In the end. He wanted the Fortnite controller to be perfect. So we could swap another controllers innards with this so it would work. 

The first controller wouldn't quite work. Much older board. In my rush to help him, I didn't reseat some ribbons successfully. 

He attempted to provoke me. Instead, I dealt with the issue with a level head. My test PS5 decided to not respond to controllers during this (if this happens. Power out. Leave out for 30 seconds from console btw). 

He underpaid for all the work I put in. No point in losing my cool, or wasting any further energy on him however. 

I don't list everything I do on here. Just things that come with a neat story. Or are slightly out of the ordinary. 


Out of my usual wheelhouse

Recently helped a rather lovely dude named Jeff with 5 sets of Playstation 3D glasses for a 3D display you see every so often. 

I sold him my old 3D display minus glasses a few months back. And he let me know he had a bunch of glasses that needed batteries replacing. 
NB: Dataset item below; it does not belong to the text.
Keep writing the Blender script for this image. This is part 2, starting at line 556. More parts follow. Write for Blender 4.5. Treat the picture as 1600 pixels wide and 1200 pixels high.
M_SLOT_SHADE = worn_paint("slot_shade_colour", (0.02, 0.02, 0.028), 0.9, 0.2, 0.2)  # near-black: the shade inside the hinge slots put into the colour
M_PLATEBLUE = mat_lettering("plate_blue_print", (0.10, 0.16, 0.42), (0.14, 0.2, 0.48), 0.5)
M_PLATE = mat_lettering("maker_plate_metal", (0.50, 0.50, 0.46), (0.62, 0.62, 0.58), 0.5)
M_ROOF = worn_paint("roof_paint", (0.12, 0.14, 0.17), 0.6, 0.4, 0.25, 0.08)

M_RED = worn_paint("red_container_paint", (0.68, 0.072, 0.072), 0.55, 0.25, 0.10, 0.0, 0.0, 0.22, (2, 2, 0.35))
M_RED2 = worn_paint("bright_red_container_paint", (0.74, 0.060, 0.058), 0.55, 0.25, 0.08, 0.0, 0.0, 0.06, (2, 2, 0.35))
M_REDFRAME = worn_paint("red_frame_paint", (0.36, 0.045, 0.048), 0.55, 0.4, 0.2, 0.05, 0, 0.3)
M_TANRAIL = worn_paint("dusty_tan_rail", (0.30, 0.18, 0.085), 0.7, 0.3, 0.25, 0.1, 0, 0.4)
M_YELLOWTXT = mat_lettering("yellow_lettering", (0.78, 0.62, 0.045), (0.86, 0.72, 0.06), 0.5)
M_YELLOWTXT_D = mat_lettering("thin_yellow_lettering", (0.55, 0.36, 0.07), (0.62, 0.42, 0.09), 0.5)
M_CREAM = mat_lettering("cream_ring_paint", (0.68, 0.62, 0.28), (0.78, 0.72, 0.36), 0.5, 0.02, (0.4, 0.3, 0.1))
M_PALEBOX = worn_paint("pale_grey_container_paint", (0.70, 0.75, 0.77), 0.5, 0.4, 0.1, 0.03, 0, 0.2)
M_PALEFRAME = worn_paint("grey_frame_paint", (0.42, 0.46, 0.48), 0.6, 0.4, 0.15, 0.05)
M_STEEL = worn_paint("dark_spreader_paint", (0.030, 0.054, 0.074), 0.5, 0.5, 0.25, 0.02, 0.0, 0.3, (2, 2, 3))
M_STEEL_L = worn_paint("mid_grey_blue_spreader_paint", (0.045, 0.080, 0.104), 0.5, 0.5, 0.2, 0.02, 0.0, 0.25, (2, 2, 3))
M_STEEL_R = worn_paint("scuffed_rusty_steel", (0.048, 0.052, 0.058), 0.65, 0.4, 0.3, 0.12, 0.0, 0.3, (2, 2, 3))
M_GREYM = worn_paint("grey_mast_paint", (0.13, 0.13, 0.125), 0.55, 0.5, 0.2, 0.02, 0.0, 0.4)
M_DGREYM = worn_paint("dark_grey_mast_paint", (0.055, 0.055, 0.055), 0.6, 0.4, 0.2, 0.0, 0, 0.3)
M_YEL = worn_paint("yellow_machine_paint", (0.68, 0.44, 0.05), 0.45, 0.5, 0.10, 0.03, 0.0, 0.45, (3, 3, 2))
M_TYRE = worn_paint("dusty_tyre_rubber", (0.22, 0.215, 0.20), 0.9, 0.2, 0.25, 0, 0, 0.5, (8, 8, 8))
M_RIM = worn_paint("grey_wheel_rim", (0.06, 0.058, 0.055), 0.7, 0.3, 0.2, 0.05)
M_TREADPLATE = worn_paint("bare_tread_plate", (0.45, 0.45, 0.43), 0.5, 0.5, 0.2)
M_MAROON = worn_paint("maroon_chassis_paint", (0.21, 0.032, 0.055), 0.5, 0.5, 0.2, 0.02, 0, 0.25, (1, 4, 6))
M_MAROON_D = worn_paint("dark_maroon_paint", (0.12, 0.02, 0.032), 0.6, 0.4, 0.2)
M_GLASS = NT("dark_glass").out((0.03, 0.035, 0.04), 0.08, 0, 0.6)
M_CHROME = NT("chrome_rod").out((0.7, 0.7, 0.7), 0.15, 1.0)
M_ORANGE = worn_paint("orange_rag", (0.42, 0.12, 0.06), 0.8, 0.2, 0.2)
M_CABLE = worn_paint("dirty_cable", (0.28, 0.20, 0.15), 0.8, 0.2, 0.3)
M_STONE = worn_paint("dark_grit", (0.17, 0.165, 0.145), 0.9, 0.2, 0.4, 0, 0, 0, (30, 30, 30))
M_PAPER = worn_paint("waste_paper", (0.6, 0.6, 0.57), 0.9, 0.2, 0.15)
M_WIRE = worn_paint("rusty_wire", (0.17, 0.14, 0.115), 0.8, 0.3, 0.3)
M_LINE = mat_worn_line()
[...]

Well... How hard could it be? 

It was two hours, where the hardest part was safely opening the glasses. My pry tool was ready. I however... Was less than clued up about how these glasses worked. 

Spent more time trying to make them light up... Not realizing there was a tiny "battery on" switch that needed to be on. After figuring out the first pair, those that followed went with few casualties. 

Only Jeff is allowed to bring more of these :p they're truly painful to take apart safely!